The city resumed construction Friday in their planned effort to rebuild East River Park as a coastal flood barrier two days after an appeals court judge’s new ruling in a lawsuit against the plan indicated that the city should temporarily pause all demolition efforts. 

The city had paused its work after the judge’s order, after only just starting the work on Monday in the wake of months of delays to the project. 

On Friday morning, activists who oppose the park plan filmed construction crews using chainsaws to remove limbs from trees. The plan requires the park to be demolished completely and rebuilt on eight feet of fill, part of a $1.45 billion effort to block flood surges on Manhattan’s east side.

Activists have sued the city over the plan, alleging the city violated state law by not seeking a vote approving the plan in the state legislature. 

In a statement, the city said that the order from appeals court Judge Rowan D. Wilson on Wednesday did not amount to an order to halt work at the park pending a final ruling. 

“The City has reviewed the Court’s written order and we do not believe it prevents us from continuing work on this vital resiliency project,” Ian Michaels, the head of public information for the Department of Design and Construction, which is overseeing the project, said. “The courts have already decided in our favor – twice – and we remain confident that our strong legal position will allow us to deliver the protection they deserve.”

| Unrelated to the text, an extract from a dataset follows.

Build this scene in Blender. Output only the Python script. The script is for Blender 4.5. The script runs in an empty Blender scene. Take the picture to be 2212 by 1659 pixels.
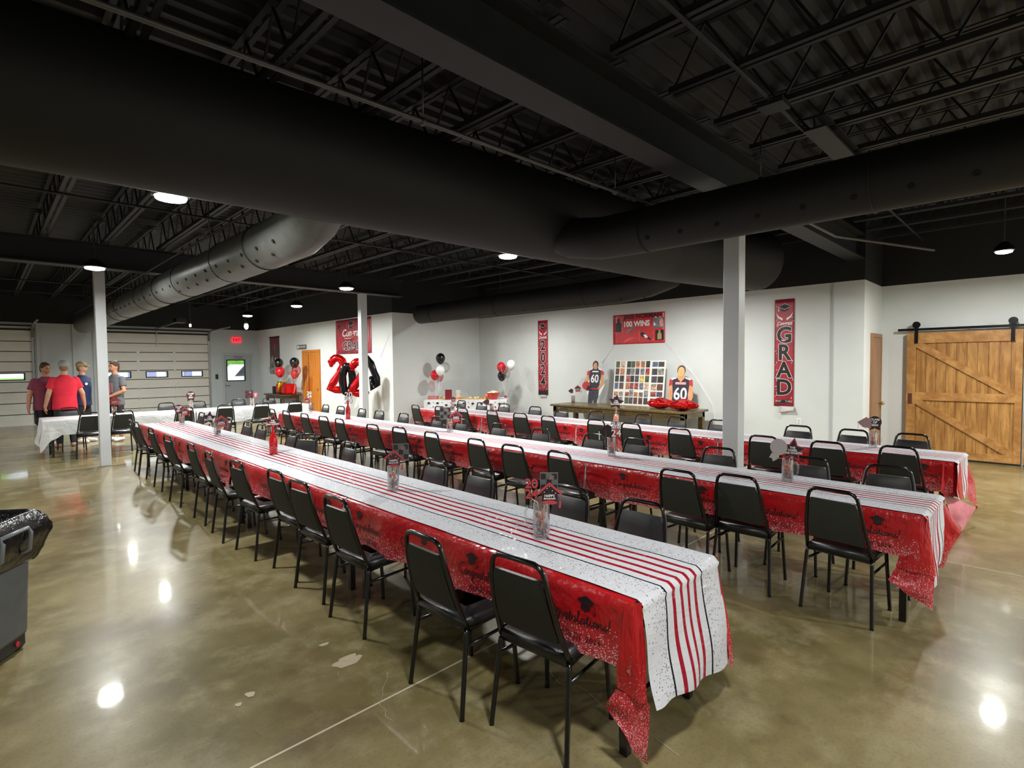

Mayor Bill de Blasio on Friday defended the plan as one that would "protect the East Side long term," and denied that the city was going against the court's order. 

"Everything happening in court, we’re honoring," he said on "The Brian Lehrer Show" on WNYC. "The city of New York is clearly following all instruction of courts."

Yet Wilson’s order on Wednesday stayed, or stopped, a ruling from a lower court in the city’s favor, which allowed work to proceed. The order had scheduled a hearing on the city’s response to the order for Dec. 20. 

Arthur Schwartz, a lawyer for the group East River Park Action, said Wednesday that Wilson’s order was a requirement to stop work, amounting to the second such court order for the project, after a lower court stopped construction in early November for several weeks. 

Schwartz asked the appeals judge early Friday morning to affirm that the Wednesday order does in fact prevent further demolition efforts in the park. 

The city had initially scheduled the work to begin in the spring after years of planning, but legal challenges, including a lawsuit brought by a firm that lost out on the construction contract for the project, had pushed the city’s start-date back to Thanksgiving, and forced the city to revise its expected completion date from 2025 to late 2026.

Schwartz said that he does not expect a response from the appeals court as to whether the city needs to pause construction until Monday, but that he planned to file a motion to hold the city in contempt of court.